Looking in particular at the UAL assessment system which has developed 5 assessment criteria – enquiry, knowledge, process, communication and realisation – for the whole of UAL and related learning outcomes which at least in fashion are all consistent across all fashion pathways it seems very refined and coherent. When I have been external examiner for the MA Fashion programme at RCA, I realised that their learning outcomes were far too long-winded and unclear and written by the course leader and one other tutor.

The whole system at RCA in comparison to UAL appeared much less grounded and importantly much less consistent as each programme must have got different learning outcomes and very different languages. The strong sense of aspiration for parity at UAL cannot be the same at RCA.

The key paragraphs that resonated the most with me are the following:

A lack of clarity in the learning outcomes, it seems, does not mean that students are not clear about what they have to do. Indeed, learning outcomes, ambiguous or otherwise, appear to be no substitute for established learner support systems and other frameworks that help students understand what they have to do in order to successfully complete a programme of work.

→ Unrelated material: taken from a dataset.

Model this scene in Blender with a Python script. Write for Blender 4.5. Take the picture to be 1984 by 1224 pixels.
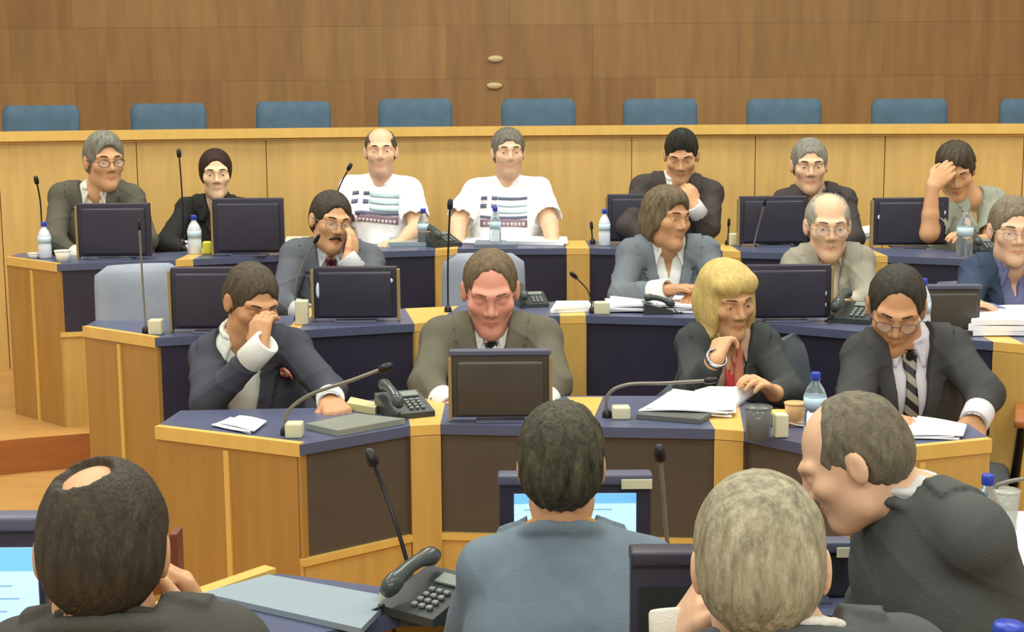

Briefs and briefings are familiar in art and design along with tutorials, interim crits and feedback forums. It is during these supportive scenarios that art and design students formulate their intentions and actions and come to understand what ‘imagination’, ‘creativity’, ‘risk-taking’, etc, (the very terms regarded as potentially ambiguous) actually mean for them.

I very much agree with the above because a lot of students don’t even know the learning outcomes or don’t try to understand them fully. In my experience the students don’t look at learning outcomes until the particular project is completed and they receive their written feedback and grade alongside the stated learning outcomes. At times the students start comparing the learning outcomes with their grade and physical project outcome but even then, most of the time they focus on the tutors’ written feedback.

On the BA Fashion Womenswear, we have numerous supportive methods in place to ensure that the students understand what they have to do to successfully complete the project. As we primarily teach one-to-one the students get several individual feedback opportunities a week, we do interim crits, we write simplified documents or emails explaining what is expected etc.

Appropriate

Returning to my starting point of the importance of language I just want to briefly look at the word ‘appropriate’. During our Wednesday session we had a brief discussion on the chat about the word ‘appropriate’. One of my peers thought that the word ‘appropriate’ is vague and meaningless which made me laugh because I very much agreed but still use the word frequently.

I remember making consciously the decision about starting to use the word because it constituted to me the only alternative to the terms ‘right’ and ‘wrong’. As I don’t like using the terms ‘right’ and ‘wrong’ in relation to creative practice I was relieved having had found the word ‘appropriate’. However, I would argue that the word might not create the same internal reaction in me as it does to my peer despite having lived in England more than half of my life.

Another example of processing language differently is that I also remember discovering ‘key words’ for writing feedback many years ago when I was involved with writing units, learning outcomes and assessment criteria for adult education with regards to the Qualifications and Credit Framework (QCF) at the Mary Ward Centre. This felt like a relief similar as when I had discovered the word ‘appropriate’.